_TASK REQUIREMENTS_
Everything from the first line of the data below through the line that contains "bpy.data.objects.remove(o)" should be written out exactly, please, and nothing more; the pictures stay out.

_DATASET CONTENT_
● ● ●

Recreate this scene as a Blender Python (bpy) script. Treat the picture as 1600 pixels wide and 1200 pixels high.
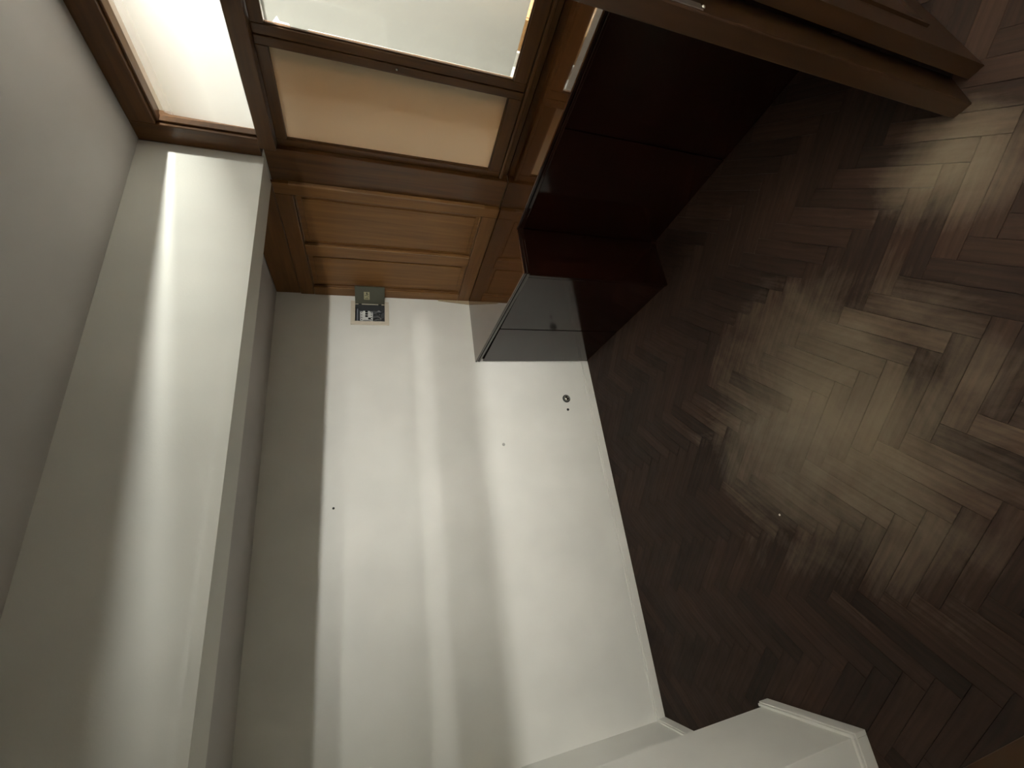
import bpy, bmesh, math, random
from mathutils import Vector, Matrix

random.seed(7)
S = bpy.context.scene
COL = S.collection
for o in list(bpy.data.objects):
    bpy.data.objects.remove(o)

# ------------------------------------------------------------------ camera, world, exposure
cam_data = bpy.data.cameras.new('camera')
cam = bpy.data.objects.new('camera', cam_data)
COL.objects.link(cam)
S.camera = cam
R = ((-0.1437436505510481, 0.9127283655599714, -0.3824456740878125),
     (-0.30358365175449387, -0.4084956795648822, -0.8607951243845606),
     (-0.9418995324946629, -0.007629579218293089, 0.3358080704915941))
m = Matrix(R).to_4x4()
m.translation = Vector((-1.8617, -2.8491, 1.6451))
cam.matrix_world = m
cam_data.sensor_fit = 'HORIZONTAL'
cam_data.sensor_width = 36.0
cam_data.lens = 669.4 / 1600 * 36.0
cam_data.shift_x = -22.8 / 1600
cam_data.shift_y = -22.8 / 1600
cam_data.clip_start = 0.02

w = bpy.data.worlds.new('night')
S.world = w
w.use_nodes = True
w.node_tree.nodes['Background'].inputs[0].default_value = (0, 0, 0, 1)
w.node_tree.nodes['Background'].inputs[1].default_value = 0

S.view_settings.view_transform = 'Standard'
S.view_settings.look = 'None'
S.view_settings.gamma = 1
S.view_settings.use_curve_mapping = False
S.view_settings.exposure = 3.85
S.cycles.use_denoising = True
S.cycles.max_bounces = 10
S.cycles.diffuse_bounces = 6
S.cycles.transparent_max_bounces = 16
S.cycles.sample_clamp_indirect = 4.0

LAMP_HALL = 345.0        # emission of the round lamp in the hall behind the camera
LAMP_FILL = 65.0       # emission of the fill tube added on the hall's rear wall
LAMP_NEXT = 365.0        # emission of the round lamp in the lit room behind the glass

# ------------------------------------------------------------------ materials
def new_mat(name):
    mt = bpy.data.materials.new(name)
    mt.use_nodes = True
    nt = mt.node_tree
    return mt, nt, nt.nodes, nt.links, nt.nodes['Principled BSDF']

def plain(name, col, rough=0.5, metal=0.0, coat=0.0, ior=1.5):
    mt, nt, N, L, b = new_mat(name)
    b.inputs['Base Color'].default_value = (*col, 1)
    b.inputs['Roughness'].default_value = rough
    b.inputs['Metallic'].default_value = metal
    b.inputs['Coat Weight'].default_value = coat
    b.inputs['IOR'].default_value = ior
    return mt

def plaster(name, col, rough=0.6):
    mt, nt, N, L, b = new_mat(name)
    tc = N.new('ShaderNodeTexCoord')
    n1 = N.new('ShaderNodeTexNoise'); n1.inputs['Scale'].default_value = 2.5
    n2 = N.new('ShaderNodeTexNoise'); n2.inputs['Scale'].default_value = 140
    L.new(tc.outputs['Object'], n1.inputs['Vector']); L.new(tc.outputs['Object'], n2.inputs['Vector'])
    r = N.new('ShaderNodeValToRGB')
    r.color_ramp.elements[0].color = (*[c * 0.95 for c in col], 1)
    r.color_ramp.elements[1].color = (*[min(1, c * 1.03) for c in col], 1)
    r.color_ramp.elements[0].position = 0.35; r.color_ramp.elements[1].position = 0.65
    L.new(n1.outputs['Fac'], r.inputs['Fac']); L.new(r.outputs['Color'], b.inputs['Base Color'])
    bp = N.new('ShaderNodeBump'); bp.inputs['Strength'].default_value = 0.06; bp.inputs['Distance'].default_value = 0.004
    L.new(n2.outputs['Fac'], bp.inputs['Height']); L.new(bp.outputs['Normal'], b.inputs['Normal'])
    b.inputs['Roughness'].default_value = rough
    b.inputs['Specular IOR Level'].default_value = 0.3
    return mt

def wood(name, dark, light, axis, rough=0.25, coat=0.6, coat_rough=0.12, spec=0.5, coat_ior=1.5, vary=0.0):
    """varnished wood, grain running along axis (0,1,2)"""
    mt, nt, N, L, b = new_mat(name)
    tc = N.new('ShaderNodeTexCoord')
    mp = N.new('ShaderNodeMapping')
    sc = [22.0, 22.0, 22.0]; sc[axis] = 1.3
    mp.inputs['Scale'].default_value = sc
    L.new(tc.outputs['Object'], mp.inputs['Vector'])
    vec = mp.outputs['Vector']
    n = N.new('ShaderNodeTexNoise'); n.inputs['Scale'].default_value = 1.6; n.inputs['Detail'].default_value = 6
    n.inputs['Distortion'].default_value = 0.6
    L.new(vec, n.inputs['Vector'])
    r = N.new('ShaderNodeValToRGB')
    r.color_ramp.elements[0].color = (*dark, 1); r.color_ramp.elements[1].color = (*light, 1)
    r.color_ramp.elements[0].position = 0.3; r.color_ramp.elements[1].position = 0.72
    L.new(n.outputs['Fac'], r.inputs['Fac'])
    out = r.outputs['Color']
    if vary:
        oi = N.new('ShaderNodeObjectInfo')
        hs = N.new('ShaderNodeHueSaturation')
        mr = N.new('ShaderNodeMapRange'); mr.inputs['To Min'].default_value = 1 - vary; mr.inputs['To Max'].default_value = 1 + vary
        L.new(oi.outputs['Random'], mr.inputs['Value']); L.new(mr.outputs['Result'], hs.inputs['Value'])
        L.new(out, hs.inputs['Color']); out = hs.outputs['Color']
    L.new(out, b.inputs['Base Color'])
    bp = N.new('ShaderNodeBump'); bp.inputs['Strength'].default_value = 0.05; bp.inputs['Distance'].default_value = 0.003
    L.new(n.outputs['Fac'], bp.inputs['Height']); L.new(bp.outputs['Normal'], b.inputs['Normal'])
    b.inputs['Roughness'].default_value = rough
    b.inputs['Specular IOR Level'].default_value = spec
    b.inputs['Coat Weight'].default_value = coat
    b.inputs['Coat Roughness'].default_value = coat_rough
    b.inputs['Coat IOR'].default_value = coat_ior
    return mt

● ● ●

_EXERCISE RESULT_
Recreate this scene as a Blender Python (bpy) script. Treat the picture as 1600 pixels wide and 1200 pixels high.
import bpy, bmesh, math, random
from mathutils import Vector, Matrix

random.seed(7)
S = bpy.context.scene
COL = S.collection
for o in list(bpy.data.objects):
    bpy.data.objects.remove(o)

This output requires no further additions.